Vandaag zijn er verkiezingen, het feest van de democratie. Hoewel ik mezelf als democraat zie gaan deze dagen ook altijd gepaard met stress. Ik kan namelijk moeilijk kiezen, altijd al moeilijk voor mij geweest. Zo’n week van te voren begint het. De eerste verkiezingsposters kan ik nog wel negeren, maar zodra het mediageweld op radio en t.v. uitbreekt ben ik als was in handen van campagneleiders en mannetjes makers. Verder heb ik altijd een zwak gehad voor “verliezers”. Dreigt een partij flink te verliezen, dan gaat mijn hart daar al snel naar uit. Ook ben ik loyaal, heb ik ooit op een partij gestemd dan voelt het al snel als verraad wanneer ik overstap, wil geen opportunist zijn. Verder wil ik ook nog partijen belonen die het m.i goed hebben gedaan, ook landelijk. Daarnaast heb ik mijn idealen, welke partij vertegenwoordigt die nog het beste?

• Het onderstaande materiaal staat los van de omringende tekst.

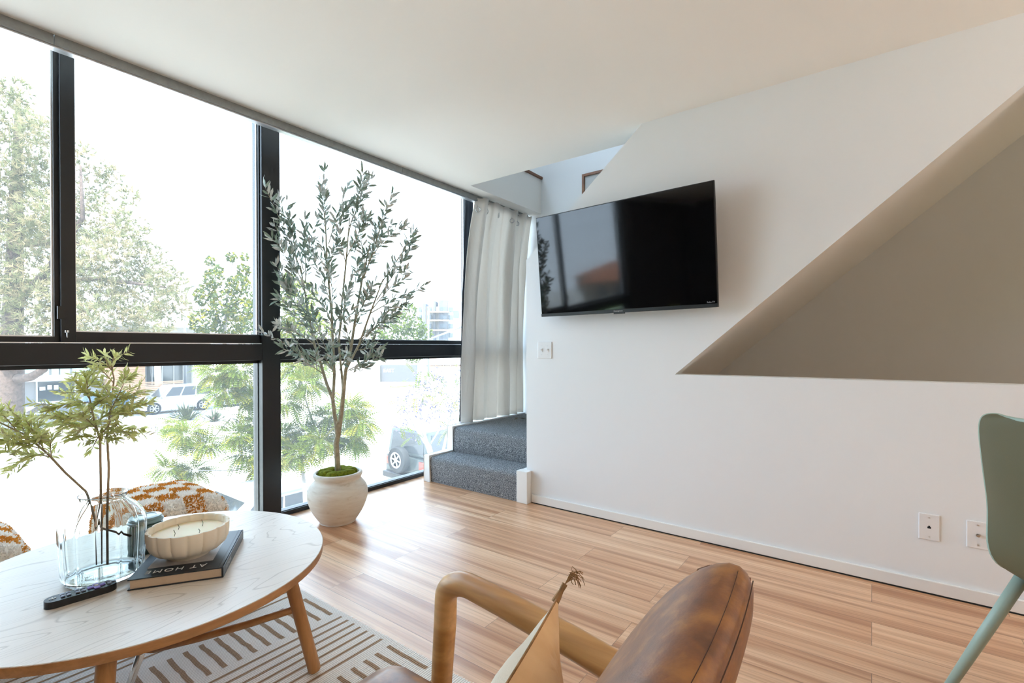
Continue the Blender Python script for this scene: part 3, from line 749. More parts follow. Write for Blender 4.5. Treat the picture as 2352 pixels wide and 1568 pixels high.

Kortom toen ik vanmorgen als eerste het stemlokaal binnenstapte was dat niet om het bal van de democratie te openen, maar ook om mezelf te bevrijden van de lichte hoofdpijn waar ik al een paar dagen mee rondliep. Bij de ingang van het stemlokaal stond een schaal met snoepjes. Grote hartjes, ik vermoed om de aarzelende kiezer een hart onder de riem te steken. De ontvangst was vriendelijk, zoals ik al zei was ik een van de eersten en het comité zat er fris bij.
“ Identiteitsbewijs?”
“Vergeten” zeg ik en maak rechtsomkeer.
Thuis twijfel ik nog even of ik wel terug zal gaan. Ik ga toch maar weer op pad. Op het stembureau zijn de snoepjes op. Zonder zoethoudertje ga ik het stemhokje en ben verbaast waar de punt van het rode potlood terechtkomt. Iets in mij had blijkbaal al beslist, alleen ik wist het nog niet.
Was daar nu al die stress voor nodig? En voor de zoveelste keer neem ik me voor dat dit de laatst keer is dat ik me hier druk over zal maken. Maar misschien is het wel een hele kleine prijs voor de democratie. Keuzestress je zou het iedereen gunnen.